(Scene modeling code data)
** Start **
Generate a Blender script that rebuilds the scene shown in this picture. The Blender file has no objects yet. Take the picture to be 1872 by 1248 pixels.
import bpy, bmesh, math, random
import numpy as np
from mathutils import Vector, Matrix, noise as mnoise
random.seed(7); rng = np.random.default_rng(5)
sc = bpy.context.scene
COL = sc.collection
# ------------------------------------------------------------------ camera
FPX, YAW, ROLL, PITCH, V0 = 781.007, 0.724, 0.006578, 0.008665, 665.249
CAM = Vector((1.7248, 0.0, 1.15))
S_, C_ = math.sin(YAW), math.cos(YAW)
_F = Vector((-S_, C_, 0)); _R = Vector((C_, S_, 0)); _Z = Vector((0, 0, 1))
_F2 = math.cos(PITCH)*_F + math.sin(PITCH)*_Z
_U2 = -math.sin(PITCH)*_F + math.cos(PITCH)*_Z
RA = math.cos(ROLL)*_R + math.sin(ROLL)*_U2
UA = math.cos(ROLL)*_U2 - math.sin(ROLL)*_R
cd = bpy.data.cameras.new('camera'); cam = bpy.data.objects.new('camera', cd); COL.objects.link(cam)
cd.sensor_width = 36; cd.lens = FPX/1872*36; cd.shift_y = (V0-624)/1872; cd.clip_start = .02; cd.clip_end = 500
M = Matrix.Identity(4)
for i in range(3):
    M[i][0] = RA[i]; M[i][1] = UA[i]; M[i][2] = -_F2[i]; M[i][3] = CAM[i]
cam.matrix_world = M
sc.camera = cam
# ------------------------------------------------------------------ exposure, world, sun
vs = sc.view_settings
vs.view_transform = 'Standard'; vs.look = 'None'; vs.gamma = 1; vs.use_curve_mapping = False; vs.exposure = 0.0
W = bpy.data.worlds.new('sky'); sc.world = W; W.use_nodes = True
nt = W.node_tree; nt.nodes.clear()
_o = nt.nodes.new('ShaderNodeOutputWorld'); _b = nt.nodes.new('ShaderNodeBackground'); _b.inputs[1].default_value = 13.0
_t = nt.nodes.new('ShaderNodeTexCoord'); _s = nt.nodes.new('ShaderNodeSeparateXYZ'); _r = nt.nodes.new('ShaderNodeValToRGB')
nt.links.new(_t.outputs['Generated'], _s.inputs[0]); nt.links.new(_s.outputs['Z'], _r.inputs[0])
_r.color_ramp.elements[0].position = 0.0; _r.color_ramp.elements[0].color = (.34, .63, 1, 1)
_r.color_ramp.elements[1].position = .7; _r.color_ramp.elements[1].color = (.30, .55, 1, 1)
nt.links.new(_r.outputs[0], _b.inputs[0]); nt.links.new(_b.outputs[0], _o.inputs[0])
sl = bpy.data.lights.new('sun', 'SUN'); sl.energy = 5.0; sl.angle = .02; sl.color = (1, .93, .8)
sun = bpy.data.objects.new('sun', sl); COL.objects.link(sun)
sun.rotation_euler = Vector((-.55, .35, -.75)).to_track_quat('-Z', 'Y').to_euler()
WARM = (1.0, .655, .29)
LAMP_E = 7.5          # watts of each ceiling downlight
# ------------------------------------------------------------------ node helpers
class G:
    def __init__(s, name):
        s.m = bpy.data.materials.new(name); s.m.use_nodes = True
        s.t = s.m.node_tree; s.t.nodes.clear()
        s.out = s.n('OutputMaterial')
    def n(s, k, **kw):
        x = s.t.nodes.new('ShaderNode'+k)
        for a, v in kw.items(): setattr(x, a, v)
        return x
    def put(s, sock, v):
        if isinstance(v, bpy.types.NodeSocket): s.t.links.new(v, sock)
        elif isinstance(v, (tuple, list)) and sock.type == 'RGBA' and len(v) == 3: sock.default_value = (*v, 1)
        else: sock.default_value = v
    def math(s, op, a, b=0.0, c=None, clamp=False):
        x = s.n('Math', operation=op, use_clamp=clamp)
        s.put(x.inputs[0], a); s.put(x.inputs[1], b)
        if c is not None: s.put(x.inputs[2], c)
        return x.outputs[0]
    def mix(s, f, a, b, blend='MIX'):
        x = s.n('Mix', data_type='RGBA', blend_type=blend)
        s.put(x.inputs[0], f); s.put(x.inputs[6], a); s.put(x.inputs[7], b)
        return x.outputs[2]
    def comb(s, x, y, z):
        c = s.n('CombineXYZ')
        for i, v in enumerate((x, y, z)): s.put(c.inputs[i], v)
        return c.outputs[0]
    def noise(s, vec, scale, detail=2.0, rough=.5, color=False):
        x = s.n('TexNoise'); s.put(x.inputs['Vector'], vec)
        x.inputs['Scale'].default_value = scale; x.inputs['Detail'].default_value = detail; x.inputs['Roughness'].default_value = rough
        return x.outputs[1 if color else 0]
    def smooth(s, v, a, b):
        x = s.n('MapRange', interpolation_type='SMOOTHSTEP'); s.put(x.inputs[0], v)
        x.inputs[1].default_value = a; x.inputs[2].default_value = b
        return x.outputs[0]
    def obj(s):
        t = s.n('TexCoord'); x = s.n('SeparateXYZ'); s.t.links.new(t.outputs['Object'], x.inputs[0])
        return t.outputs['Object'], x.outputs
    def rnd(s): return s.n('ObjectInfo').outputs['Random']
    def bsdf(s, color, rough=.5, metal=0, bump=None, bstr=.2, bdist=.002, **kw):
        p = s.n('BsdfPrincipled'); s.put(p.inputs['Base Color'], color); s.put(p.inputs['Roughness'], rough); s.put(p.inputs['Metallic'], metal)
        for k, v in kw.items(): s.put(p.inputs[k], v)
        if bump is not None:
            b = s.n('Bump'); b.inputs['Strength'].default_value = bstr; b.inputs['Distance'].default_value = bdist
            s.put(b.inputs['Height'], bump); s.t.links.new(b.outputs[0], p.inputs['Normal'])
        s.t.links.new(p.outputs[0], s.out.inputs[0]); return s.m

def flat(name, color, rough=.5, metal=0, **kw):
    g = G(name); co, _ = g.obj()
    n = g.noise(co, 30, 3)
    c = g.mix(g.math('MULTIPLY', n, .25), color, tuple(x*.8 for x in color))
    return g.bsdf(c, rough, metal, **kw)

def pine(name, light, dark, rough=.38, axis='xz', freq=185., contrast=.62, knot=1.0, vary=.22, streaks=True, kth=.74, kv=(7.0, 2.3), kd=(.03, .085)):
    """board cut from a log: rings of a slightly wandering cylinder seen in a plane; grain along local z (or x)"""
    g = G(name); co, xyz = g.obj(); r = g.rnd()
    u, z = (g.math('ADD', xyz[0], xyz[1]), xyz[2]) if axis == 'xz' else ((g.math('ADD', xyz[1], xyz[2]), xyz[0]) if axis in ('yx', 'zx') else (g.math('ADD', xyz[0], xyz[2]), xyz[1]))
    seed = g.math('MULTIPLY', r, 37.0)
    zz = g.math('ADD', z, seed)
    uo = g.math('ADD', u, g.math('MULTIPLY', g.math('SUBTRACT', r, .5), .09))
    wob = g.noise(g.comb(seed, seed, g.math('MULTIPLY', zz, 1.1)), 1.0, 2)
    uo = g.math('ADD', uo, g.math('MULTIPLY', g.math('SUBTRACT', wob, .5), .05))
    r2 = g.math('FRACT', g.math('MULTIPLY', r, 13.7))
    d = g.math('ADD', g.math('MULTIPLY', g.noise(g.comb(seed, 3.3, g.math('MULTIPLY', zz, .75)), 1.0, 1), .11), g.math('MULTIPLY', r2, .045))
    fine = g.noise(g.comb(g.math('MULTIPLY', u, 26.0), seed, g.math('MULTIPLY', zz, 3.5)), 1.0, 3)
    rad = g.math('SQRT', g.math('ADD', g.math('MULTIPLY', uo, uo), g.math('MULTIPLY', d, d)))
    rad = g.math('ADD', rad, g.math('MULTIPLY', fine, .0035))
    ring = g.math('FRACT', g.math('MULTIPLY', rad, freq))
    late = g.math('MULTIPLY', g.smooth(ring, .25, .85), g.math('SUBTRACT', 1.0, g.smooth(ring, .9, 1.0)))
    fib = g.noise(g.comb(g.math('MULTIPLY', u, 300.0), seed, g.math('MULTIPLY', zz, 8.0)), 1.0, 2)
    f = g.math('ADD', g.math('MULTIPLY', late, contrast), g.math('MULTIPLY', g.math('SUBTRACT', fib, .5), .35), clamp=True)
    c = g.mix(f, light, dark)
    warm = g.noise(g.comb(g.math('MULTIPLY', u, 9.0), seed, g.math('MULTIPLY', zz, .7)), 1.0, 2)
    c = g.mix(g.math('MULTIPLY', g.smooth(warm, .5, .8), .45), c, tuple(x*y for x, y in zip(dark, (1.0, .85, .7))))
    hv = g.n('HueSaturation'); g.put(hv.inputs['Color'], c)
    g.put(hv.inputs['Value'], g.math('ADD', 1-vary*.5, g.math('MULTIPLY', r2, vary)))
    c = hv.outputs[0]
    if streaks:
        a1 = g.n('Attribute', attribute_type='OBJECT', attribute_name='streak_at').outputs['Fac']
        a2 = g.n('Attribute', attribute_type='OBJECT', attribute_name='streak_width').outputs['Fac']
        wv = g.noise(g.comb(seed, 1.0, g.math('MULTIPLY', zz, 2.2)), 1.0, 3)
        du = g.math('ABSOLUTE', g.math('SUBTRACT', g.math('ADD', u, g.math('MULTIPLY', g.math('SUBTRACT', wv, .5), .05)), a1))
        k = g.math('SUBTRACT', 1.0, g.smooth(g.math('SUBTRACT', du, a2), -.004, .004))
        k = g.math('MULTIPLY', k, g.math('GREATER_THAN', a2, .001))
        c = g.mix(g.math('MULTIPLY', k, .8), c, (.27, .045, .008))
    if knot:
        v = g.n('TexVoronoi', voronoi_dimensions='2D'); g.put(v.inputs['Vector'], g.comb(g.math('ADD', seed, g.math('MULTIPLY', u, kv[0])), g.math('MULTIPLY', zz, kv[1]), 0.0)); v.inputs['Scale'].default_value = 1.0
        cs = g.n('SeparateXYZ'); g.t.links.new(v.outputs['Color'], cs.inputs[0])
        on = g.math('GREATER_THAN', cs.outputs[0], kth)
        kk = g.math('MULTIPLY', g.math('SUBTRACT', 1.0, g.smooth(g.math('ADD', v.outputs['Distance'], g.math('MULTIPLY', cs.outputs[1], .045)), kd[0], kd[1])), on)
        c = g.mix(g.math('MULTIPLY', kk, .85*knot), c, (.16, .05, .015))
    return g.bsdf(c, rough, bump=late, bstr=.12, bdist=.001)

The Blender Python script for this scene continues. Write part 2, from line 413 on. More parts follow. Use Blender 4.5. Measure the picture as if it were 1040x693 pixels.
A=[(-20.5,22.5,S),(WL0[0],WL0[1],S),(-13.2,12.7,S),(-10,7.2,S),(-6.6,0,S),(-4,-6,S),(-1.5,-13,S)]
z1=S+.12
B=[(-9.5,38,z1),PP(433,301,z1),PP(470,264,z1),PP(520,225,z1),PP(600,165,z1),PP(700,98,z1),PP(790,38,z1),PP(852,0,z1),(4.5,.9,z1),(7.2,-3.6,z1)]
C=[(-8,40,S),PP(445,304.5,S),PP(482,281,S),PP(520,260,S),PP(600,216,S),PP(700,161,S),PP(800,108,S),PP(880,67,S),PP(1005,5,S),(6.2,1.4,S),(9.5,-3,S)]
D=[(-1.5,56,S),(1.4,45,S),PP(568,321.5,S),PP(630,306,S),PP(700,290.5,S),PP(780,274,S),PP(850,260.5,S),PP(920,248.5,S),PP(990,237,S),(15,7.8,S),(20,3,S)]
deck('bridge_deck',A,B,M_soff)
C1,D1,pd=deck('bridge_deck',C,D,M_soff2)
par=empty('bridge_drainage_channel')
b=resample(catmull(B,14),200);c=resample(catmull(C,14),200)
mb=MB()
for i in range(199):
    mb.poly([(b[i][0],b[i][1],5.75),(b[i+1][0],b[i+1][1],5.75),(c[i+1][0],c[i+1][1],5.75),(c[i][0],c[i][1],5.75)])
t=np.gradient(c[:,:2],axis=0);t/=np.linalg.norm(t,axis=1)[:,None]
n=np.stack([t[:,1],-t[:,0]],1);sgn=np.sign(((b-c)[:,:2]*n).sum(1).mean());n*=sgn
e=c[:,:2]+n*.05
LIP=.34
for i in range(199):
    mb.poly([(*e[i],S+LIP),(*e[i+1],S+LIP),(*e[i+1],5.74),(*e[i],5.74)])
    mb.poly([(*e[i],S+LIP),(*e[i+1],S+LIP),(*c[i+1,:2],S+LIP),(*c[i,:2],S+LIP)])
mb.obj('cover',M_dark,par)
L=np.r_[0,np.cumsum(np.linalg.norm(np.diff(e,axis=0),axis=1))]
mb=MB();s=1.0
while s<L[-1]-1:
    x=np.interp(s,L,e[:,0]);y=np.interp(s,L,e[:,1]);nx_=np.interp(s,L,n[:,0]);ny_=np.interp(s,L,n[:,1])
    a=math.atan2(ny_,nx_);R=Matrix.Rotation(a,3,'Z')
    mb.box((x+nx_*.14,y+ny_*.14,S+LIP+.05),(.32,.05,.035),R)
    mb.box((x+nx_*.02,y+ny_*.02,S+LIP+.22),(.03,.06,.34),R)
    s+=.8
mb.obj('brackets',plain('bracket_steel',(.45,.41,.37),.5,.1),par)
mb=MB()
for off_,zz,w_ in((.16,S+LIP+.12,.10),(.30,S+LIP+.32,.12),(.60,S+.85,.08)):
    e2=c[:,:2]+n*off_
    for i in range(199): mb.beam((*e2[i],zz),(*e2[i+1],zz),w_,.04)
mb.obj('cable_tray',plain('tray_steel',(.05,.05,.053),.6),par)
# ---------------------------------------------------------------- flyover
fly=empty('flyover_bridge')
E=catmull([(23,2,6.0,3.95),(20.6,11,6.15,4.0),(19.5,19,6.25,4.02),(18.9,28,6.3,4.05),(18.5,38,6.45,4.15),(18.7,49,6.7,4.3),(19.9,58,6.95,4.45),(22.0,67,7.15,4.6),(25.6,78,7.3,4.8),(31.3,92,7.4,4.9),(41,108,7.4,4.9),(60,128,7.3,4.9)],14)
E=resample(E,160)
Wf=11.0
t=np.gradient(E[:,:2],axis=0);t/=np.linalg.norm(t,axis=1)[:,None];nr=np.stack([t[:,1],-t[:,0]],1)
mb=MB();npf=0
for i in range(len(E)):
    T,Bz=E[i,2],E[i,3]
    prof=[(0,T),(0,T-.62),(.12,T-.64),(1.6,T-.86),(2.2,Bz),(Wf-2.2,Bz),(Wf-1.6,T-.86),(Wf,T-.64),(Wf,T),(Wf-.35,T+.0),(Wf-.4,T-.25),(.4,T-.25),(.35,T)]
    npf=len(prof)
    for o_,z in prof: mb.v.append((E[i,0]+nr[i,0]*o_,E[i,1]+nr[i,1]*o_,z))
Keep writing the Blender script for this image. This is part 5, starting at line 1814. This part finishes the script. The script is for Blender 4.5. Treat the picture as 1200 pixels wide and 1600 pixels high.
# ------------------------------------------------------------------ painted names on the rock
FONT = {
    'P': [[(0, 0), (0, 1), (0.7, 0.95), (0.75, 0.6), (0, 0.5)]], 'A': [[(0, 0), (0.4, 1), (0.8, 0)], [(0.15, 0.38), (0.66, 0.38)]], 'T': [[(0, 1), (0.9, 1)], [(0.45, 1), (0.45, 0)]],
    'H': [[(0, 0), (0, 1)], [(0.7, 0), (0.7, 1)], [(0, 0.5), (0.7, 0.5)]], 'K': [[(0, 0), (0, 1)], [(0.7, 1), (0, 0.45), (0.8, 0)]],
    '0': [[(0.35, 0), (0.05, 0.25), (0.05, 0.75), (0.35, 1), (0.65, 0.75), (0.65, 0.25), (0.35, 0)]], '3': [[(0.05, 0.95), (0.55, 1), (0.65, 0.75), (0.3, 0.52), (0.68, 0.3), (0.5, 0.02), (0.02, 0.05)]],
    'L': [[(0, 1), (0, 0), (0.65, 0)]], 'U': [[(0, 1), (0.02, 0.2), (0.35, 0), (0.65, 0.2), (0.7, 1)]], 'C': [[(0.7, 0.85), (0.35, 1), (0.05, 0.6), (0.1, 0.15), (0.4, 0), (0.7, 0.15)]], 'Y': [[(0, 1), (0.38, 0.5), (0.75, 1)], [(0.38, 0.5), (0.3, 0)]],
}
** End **
What is required> Where a line in the material above holds "from", copy that line.

Solution to the exercise>
from mathutils import Vector, Matrix, noise as mnoise
    """board cut from a log: rings of a slightly wandering cylinder seen in a plane; grain along local z (or x)"""
The Blender Python script for this scene continues. Write part 2, from line 413 on. More parts follow. Use Blender 4.5. Measure the picture as if it were 1040x693 pixels.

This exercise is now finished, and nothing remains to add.